The vulnerability isn't in the L1 – it's in the composability derivatives. When a geopolitical shock hits, the fragility of synthetic assets becomes starkly visible. The very feature that makes DeFi powerful – the ability to create tokenized representations of real-world assets (oil, stocks, commodities) – is also its Achilles' heel. These synthetic assets rely on oracles that are only as decentralized as their operators. More importantly, they rely on a stable peg assumption that can break under extreme conditions. The sUSD peg deviation I mentioned is a signal: the market's trust in synthetics is thin. If the geopolitical crisis deepens, we might see a repeat of the FEI protocol incident in 2021, where a stablecoin broke peg under pressure, causing a liquidity spiral.
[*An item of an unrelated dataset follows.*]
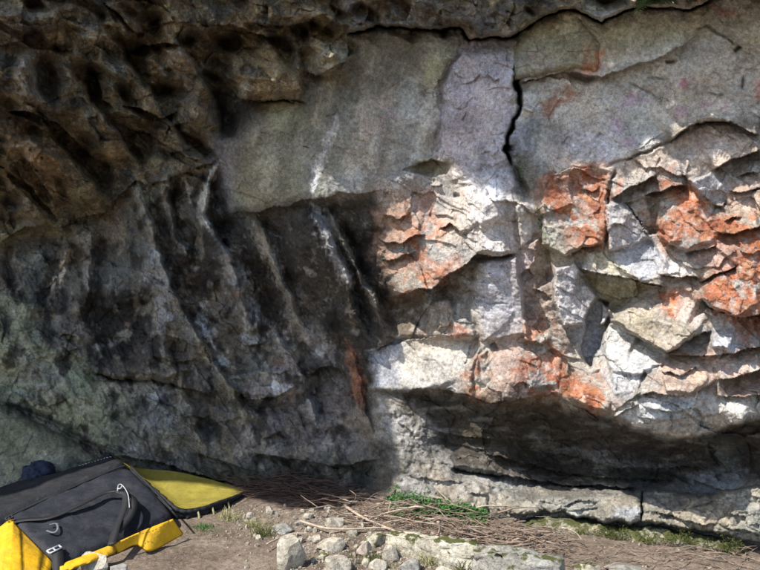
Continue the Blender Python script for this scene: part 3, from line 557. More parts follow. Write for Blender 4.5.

Furthermore, the rush to stablecoins (USDT, USDC) reveals a deeper centralization risk. Both are backed by traditional financial instruments (T-bills, cash). During a geopolitical event that threatens the dollar's stability (e.g., sanctions, oil price controls), Tether and Circle could freeze addresses or restrict redemptions. The irony is that the flight to 'safe' stablecoins is actually a flight back to centralized finance. The blockchain doesn't care about your ideology, but your counterparty does.
Takeaway
Entropy increases, but the invariant holds. The invariant is that DeFi will always reflect the risk of its underlying composability. Smart contracts don't lie, but their oracles might – especially when the Strait of Hormuz becomes a battleground. The question left for us as builders is not how to predict geopolitical events, but how to design protocols that absorb shocks without cascading failures. Will we see a new primitive for war-proof oracles? Or will the next strike be the one that finds the edge case no one audited?
Optimism is a feature, not a bug, until it fails. And in the current market, optimism about decentralized resilience is dangerously mispriced.